While some people may have issues with the market based price, it is a price agreed upon in the marketplace between businesses and workers. The chart below shows what happens when a minimum wage above our $6 market based price is implemented.

As the chart illustrates, the demand for the job by the worker increases due to the minimum wage increase. Unfortunately the demand for labor by business has decreased due to the higher minimum wage. Long story short, there are more workers seeking fewer jobs. Therefore, unemployment has been created due to the implementation of the minimum wage.
When presented with this reasoning, many proponents of minimum wage laws point to statistics suggesting the unemployment rate does not increase when minimum wages are increased, so therefore minimum wage laws do not cause unemployment. While this logic seems valid on the surface, it is actually quite irrelevant. As the example above shows, the increase in the minimum wage causes unemployment in labor markets where the market wage is below the new minimum wage. As the diagram below shows, however, there is no effect on unemployment rates for jobs already paying above the minimum wage.

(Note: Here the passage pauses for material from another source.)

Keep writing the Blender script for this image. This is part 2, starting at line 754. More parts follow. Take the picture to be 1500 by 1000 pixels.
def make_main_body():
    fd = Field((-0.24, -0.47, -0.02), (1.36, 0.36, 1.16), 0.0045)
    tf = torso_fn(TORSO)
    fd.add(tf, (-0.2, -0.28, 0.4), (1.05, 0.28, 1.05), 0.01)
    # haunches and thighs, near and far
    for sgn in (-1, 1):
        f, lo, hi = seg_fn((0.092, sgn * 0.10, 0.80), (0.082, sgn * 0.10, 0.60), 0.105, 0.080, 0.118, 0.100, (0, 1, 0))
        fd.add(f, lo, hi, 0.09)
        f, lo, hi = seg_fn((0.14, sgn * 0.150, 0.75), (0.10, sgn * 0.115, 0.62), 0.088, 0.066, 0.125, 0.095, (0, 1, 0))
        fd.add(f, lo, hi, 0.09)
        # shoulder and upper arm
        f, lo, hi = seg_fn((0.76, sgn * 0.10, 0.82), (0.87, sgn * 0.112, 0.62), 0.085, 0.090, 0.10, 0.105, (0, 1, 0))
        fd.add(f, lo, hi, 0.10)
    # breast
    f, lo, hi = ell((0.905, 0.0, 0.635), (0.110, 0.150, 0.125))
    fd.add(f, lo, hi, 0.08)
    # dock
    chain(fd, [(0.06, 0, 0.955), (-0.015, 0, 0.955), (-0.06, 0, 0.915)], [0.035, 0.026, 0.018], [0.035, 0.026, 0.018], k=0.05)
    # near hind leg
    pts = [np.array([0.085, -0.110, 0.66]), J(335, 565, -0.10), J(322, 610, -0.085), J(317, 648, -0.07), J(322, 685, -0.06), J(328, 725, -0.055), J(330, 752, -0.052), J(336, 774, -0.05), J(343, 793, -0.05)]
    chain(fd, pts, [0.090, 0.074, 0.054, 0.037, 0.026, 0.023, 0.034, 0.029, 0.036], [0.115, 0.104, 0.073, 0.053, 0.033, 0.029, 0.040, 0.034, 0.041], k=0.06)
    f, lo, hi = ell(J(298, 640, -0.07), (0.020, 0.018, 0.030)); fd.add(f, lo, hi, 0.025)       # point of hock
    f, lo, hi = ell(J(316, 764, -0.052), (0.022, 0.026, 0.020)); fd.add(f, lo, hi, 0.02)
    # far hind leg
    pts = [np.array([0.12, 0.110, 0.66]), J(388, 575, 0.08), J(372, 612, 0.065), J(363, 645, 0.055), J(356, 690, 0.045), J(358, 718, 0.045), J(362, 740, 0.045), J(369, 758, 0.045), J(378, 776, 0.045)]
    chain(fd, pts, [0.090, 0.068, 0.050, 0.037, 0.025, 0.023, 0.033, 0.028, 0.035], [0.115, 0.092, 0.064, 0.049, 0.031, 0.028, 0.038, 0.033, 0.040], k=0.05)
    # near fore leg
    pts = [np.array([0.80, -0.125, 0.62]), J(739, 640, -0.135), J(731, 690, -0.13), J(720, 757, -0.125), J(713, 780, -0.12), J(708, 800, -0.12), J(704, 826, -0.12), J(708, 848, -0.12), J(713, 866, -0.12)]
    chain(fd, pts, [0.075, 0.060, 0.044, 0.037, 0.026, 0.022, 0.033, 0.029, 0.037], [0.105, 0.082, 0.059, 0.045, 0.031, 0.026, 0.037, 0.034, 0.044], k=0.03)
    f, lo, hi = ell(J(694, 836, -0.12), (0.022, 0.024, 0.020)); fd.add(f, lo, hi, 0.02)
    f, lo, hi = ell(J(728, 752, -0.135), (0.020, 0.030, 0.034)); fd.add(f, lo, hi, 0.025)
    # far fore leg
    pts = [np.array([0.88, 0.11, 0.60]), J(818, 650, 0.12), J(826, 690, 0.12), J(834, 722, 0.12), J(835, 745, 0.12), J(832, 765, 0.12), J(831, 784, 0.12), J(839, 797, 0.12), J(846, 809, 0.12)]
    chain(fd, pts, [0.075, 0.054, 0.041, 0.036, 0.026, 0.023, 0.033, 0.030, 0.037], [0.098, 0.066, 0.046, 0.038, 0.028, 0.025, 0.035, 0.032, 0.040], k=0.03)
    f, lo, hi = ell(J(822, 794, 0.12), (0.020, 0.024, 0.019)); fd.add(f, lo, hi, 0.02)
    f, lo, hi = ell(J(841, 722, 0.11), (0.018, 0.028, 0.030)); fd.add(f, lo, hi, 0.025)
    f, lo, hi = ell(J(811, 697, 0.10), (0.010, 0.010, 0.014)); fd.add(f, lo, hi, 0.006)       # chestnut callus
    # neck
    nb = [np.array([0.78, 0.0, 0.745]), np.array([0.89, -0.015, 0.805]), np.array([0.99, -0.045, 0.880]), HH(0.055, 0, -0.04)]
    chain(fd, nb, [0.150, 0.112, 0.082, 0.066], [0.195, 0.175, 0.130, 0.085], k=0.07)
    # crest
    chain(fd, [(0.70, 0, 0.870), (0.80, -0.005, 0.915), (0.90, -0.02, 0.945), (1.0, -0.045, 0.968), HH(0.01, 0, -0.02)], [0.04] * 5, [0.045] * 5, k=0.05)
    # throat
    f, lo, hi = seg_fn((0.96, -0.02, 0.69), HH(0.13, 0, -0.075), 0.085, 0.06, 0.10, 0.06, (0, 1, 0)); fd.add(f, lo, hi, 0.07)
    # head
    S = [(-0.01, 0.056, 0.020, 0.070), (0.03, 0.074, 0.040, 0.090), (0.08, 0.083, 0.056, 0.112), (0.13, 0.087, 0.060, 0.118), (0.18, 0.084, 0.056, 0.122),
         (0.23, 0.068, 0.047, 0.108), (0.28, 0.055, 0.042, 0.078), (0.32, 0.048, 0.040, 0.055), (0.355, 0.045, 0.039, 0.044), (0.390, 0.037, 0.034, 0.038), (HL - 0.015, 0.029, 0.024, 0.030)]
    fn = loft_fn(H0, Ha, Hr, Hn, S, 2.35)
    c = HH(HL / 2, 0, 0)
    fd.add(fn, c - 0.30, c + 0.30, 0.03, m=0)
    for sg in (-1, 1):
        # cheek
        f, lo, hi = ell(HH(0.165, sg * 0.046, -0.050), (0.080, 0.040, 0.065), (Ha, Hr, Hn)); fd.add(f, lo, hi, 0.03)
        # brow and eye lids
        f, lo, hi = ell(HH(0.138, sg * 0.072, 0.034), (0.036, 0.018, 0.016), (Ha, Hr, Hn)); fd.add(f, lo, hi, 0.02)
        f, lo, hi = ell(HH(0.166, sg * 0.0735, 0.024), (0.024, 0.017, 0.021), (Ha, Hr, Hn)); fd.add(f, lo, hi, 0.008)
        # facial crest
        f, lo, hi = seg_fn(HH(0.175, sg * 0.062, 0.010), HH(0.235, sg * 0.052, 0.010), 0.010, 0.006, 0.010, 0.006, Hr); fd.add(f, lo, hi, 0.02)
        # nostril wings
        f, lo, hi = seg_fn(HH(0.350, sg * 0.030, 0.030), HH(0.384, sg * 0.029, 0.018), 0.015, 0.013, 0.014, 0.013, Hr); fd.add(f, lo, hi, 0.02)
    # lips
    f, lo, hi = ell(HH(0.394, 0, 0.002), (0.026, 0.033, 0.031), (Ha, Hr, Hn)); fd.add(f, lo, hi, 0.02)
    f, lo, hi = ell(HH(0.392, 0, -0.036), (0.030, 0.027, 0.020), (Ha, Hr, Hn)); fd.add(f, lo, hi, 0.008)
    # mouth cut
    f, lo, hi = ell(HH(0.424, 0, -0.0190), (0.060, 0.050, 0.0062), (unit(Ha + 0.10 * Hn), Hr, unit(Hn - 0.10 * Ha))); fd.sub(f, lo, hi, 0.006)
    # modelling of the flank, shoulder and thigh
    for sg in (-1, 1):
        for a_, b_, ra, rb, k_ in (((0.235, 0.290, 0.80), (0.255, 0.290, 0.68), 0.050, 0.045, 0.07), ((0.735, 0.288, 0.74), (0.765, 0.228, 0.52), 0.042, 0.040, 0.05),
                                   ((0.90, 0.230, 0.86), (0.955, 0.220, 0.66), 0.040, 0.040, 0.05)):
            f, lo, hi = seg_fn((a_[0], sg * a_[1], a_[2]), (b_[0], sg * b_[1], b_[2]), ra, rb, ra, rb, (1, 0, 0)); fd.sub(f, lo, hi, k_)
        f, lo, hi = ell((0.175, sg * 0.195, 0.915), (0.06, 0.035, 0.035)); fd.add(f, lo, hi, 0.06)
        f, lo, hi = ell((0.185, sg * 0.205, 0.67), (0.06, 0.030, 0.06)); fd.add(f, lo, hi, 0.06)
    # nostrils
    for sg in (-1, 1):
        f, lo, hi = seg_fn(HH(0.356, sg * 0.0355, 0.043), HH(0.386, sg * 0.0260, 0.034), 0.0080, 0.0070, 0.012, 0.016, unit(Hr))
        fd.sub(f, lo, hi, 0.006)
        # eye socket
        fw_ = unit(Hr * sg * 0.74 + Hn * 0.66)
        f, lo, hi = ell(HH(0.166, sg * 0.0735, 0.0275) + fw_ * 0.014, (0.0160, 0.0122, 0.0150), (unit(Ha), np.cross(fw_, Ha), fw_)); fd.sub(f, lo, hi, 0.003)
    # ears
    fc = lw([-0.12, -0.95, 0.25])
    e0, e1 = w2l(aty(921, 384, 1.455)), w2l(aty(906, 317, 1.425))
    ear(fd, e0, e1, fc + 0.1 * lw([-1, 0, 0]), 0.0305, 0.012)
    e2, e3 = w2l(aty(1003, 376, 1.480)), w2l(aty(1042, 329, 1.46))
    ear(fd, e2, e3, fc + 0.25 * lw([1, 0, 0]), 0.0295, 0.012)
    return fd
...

Essentially, for jobs paying above minimum wage (the vast majority of jobs in the United States), there is no effect on the labor market by increasing the minimum wage. If one insists on analyzing the pros and cons of minimum wage laws by using statistics, the general unemployment rate is simply not valid to consider.
In the above paragraphs, this blog post has demonstrated the effect on unemployment caused by an increase in the minimum wage above the current market price. The above paragraphs also has shown the complete lack of an effect on jobs already paying more than the new minimum wage. With those two statements being said, one must wonder what is the point of a higher minimum wage (aside from political pandering)? Most would agree there is no wisdom in passing a law which is either detrimental (causes unemployment) or ineffective (has no effect). Members of Congress would provide the country a better service by taking a nap.
The Minimum Wage Hurts the Poorest of the Poor
Most people would agree unemployment is not a positive occurrence. Typically people want to work, and earn an honest living. Unfortunately, the unemployment mentioned above hurts the already poor, as it increases unemployment in areas of the economy which can absorb it least.
As explained above, an increase in the minimum wage above the prevailing market rate causes unemployment. Essentially, more middle class teenagers and people trying to make ends meet are chasing after similar jobs due to the increase in the minimum wage. Unfortunately, if forced to pay a higher rate, an employer is likely to choose the more educated workers for the remaining jobs, further marginalizing those who are already on the fringe of society.
As this situation occurs, an already stressed economic situation becomes even more so. An inner city neighborhood or rural town may not be able to support the higher wages, and jobs begin to disappear. It is sad enough when jobs are lost due to regular market impact, but far worse when your own federal government is putting the nail in the coffin.